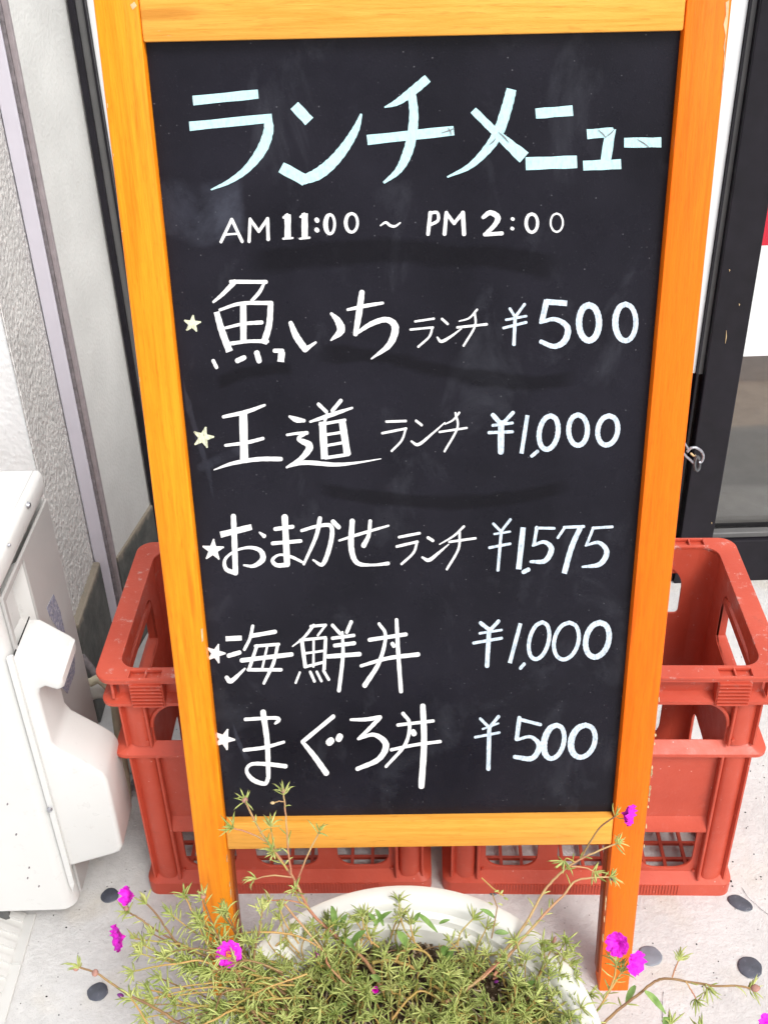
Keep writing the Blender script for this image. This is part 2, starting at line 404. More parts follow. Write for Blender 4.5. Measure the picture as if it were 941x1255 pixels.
for k in range(70):
    px, py = rnd.choice([(rnd.uniform(885, 941), rnd.uniform(950, 1090)), (rnd.uniform(780, 941), rnd.uniform(1110, 1250)), (rnd.uniform(20, 190), rnd.uniform(1080, 1250)), (rnd.uniform(905, 941), rnd.uniform(760, 960))])
    p = at_z(px, py, 0); r = rnd.uniform(.0004, .0013)*(1.6 if rnd.random() < .08 else 1)
    bmesh.ops.create_icosphere(bm, subdivisions=1, radius=r, matrix=T(p.x, p.y, r*.5) @ Matrix.Diagonal((rnd.uniform(.7, 1.6), 1, .6, 1)))
tag(obj('grit', bm, M_dark), 'dark crumbs of grit scattered on the pale concrete', 'grit', kind='stuff')

# ---- stucco wall on the left
t = tag(empty('stucco_wall', (-.495, 1.37, 0)), 'rough stucco wall at the left edge behind the air conditioner, white front with a return coloured grey for its shade', 'wall')
def lt(bm, parent_loc):
    for v in bm.verts: v.co -= Vector(parent_loc)
    return bm
L0 = (-.495, 1.37, 0)
def displaced_face(bm, p00, du, dv, nu, nv, nrm, amp, fr, seed):
    """rough trowelled face as real relief"""
    g = [[None]*(nv+1) for _ in range(nu+1)]
    for i in range(nu+1):
        for j in range(nv+1):
            p = p00+du*(i/nu)+dv*(j/nv)
            q = Vector((p.x*fr, p.y*fr, p.z*fr*.8))+Vector((seed, 0, 0))
            h = noise.noise(q)+.6*noise.noise(q*2.1)+.35*noise.noise(q*4.3)
            h = max(-.25, h)*amp
            if i in (0,) or j in (0, nv): h = 0
            g[i][j] = bm.verts.new(p+nrm*h)
    for i in range(nu):
        for j in range(nv): bm.faces.new((g[i][j], g[i+1][j], g[i+1][j+1], g[i][j+1]))
bm = B(-3.2, -.498, 1.372, 1.9, .0, 3.0); obj('wall_core', lt(bm, L0), M_stuccoW, t)
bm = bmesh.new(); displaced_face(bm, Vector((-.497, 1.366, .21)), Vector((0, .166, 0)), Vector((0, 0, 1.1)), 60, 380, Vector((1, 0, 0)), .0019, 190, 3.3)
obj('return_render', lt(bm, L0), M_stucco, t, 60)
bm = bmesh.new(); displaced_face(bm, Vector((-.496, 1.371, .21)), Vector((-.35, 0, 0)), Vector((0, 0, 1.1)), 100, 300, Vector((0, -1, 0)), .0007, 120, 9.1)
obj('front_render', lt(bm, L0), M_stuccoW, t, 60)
bm = B(-3.2, -.486, 1.362, 1.532, 0, .213, .002, 1); obj('plinth', lt(bm, L0), M_plinth, t)

# ---- metal corner trim and sealant
t = tag(empty('metal_corner_trim', (-.48, 1.535, 0)), 'lilac grey metal strip with chipped paint running up between the two wall faces', 'trim')
L0 = (-.48, 1.535, 0)
obj('strip', lt(B(-.4955, -.4735, 1.533, 1.60, 0, 3.0, .0012, 1), L0), M_lilac, t)
bm = bmesh.new()
for k in range(120):
    z0 = k*.0125; j = rnd.uniform(-.001, .0015)
    tube(bm, [(-.4705, 1.538+j*.3, z0), (-.4705+j*.5, 1.538, z0+.0126)], .0036+j*.5, 6)
obj('sealant_joint', lt(bm, L0), M_seal, t)
obj('inner_strip', lt(B(-.4672, -.4605, 1.535, 1.60, 0, 3.0, .001, 1), L0), M_seal2, t)

# ---- plastered pillar with its plinth
t = tag(empty('plaster_pillar', (-.46, 1.54, 0)), 'smooth grey plastered reveal between the metal strip and the black door frame', 'wall')
L0 = (-.46, 1.54, 0)
def slab(x0, y0, x1, y1, z0, z1, back=.25, m=None, name='reveal'):
    bm = bmesh.new(); a = Vector((x0, y0, 0)); b_ = Vector((x1, y1, 0)); nn = Vector(((b_-a).y, -(b_-a).x, 0)).normalized()
    P = [a, b_, b_-nn*back, a-nn*back]
    lo = [bm.verts.new((*p.xy, z0)) for p in P]; hi = [bm.verts.new((*p.xy, z1)) for p in P]
    for k in range(4): bm.faces.new((lo[k], lo[(k+1) % 4], hi[(k+1) % 4], hi[k]))
    bm.faces.new(lo[::-1]); bm.faces.new(hi)
    return obj(name, lt(bm, L0), m, t)
slab(-.4602, 1.545, -.4285, 1.712, .212, 3.0, .035, M_plaster)
slab(-.4575, 1.541, -.4225, 1.7125, 0, .2125, .038, M_plinth, 'plinth')
slab(-.4298, 1.7125, -.4262, 1.7165, .2, 3.0, .004, M_bead, 'sealant_bead')

# ---- shopfront
t = tag(empty('shopfront', (.1, 1.72, 0)), 'black aluminium shopfront with a white infill panel and a glazed door at the right', 'shopfront'); L0 = (.1, 1.72, 0)
def part(name, bm, m, p=None, smooth=None): return obj(name, lt(bm, L0) if p is None else bm, m, p or t, smooth)
part('door_stile', B(-.4262, -.4162, 1.705, 1.76, 0, 2.4, .001, 1), M_black)
part('gasket', B(-.4160, -.4048, 1.712, 1.76, 0, 2.4), M_groove)
part('door_stile', B(-.4046, -.4012, 1.706, 1.76, 0, 2.4, .001, 1), M_black)
part('infill_panel', B(-.4010, .5448, 1.716, 1.74, .443, 2.4, .001, 1), M_white)['label'] = 'white infill panel'
part('kick_panel', B(-.4010, .5448, 1.720, 1.75, .03, .4426), M_kick)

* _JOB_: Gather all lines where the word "part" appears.

* _CORRECT OUTPUT_:
Keep writing the Blender script for this image. This is part 2, starting at line 404. More parts follow. Write for Blender 4.5. Measure the picture as if it were 941x1255 pixels.
def part(name, bm, m, p=None, smooth=None): return obj(name, lt(bm, L0) if p is None else bm, m, p or t, smooth)
part('door_stile', B(-.4262, -.4162, 1.705, 1.76, 0, 2.4, .001, 1), M_black)
part('gasket', B(-.4160, -.4048, 1.712, 1.76, 0, 2.4), M_groove)
part('door_stile', B(-.4046, -.4012, 1.706, 1.76, 0, 2.4, .001, 1), M_black)
part('infill_panel', B(-.4010, .5448, 1.716, 1.74, .443, 2.4, .001, 1), M_white)['label'] = 'white infill panel'
part('kick_panel', B(-.4010, .5448, 1.720, 1.75, .03, .4426), M_kick)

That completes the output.